* YOUR INSTRUCTIONS *
Everything from the first line down to the line containing "COL = sc.collection" should be reproduced exactly; please include nothing else.

* RAW DATA *
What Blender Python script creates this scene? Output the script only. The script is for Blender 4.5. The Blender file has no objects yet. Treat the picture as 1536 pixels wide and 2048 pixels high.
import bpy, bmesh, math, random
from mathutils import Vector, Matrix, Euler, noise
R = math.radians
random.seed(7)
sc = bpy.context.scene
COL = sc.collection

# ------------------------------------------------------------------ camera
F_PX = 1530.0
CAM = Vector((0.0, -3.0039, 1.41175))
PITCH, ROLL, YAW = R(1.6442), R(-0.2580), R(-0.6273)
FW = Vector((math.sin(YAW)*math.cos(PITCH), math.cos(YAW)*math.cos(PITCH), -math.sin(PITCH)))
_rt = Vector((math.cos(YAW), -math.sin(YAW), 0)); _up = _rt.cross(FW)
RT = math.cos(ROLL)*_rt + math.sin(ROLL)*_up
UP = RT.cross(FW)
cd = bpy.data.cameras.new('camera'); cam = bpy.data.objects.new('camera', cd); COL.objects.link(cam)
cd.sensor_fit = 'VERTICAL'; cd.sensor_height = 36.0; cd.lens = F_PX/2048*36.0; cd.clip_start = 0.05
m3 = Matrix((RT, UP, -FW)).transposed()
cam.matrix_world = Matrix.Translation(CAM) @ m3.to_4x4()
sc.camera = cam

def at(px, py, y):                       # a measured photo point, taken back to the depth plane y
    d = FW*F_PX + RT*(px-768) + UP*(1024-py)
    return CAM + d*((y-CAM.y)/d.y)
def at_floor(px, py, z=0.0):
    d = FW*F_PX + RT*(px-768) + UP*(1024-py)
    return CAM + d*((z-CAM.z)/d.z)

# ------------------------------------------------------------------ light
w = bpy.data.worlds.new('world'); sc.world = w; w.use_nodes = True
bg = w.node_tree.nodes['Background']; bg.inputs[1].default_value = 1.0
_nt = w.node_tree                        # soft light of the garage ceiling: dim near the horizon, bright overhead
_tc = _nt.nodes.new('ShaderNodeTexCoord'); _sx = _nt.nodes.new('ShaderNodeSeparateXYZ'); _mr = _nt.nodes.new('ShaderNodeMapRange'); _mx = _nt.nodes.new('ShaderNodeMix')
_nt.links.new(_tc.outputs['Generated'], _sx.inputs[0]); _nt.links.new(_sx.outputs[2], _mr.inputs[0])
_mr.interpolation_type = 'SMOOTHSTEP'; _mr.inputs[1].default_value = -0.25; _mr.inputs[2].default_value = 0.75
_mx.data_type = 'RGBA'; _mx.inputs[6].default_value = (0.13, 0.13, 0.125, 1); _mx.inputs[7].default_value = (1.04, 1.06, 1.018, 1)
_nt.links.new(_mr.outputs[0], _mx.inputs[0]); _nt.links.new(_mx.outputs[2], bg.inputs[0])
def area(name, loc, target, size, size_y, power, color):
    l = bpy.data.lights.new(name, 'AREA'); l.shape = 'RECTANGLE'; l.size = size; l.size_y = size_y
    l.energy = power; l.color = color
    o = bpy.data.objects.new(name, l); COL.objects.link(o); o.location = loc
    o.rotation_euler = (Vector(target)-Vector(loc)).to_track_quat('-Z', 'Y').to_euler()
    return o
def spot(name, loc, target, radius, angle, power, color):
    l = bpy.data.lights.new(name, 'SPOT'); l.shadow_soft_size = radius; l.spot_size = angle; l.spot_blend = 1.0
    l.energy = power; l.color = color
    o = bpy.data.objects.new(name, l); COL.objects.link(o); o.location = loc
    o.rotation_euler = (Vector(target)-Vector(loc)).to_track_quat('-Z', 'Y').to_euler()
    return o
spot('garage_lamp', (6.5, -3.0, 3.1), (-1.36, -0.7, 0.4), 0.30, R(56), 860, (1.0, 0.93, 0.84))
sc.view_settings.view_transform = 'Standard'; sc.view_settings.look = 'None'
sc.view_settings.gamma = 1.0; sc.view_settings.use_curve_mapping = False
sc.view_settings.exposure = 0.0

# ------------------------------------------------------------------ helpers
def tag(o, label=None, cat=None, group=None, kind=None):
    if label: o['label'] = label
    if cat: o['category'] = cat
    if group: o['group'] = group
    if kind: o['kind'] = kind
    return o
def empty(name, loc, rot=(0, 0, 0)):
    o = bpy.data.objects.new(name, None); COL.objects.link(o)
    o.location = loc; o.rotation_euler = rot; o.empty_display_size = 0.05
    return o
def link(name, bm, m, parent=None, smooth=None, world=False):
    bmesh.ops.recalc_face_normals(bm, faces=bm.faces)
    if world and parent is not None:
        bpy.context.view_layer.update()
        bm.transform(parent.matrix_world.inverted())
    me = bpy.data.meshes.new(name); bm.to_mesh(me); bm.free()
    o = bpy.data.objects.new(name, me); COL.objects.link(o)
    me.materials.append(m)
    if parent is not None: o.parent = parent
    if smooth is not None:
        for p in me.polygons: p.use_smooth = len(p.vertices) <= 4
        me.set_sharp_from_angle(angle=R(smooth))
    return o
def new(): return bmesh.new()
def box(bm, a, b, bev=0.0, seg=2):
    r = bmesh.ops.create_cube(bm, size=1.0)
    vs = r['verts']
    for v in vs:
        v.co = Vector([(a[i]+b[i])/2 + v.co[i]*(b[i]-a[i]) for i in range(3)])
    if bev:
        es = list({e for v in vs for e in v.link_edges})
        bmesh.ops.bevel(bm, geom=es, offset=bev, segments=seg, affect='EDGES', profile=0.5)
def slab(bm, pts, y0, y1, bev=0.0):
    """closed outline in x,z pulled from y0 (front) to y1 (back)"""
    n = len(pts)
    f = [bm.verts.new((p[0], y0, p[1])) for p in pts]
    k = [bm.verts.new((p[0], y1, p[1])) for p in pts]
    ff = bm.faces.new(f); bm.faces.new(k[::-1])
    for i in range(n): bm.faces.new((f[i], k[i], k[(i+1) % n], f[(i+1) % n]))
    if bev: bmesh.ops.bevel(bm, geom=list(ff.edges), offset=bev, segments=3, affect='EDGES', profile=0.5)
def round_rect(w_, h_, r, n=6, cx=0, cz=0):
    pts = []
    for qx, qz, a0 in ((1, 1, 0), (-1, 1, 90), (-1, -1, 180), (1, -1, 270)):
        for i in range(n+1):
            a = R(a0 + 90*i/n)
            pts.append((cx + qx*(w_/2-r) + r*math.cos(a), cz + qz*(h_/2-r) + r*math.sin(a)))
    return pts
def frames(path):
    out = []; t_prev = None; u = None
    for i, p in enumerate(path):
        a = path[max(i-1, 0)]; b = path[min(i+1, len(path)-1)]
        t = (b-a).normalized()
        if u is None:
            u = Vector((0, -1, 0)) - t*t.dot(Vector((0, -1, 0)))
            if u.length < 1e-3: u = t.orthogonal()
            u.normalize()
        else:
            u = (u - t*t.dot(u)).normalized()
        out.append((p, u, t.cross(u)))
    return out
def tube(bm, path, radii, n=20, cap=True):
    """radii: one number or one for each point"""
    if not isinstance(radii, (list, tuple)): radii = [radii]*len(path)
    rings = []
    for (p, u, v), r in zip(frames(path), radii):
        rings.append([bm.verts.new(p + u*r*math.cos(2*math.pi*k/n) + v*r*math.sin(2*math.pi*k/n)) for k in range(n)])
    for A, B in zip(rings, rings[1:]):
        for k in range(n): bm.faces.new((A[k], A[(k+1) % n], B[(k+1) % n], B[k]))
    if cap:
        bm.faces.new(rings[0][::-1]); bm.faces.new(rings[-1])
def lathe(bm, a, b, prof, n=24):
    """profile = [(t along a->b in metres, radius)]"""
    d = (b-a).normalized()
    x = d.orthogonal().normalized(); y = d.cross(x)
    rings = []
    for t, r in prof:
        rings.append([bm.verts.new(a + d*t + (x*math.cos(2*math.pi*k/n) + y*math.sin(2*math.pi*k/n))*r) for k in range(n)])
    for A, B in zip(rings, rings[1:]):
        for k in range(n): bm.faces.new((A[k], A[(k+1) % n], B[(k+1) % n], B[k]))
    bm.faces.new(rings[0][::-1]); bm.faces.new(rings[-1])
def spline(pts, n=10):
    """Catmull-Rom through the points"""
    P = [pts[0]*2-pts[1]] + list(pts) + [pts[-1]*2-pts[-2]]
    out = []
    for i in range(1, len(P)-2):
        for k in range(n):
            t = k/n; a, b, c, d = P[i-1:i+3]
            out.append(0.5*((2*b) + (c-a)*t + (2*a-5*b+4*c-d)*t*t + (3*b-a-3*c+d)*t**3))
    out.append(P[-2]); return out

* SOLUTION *
What Blender Python script creates this scene? Output the script only. The script is for Blender 4.5. The Blender file has no objects yet. Treat the picture as 1536 pixels wide and 2048 pixels high.
import bpy, bmesh, math, random
from mathutils import Vector, Matrix, Euler, noise
R = math.radians
random.seed(7)
sc = bpy.context.scene
COL = sc.collection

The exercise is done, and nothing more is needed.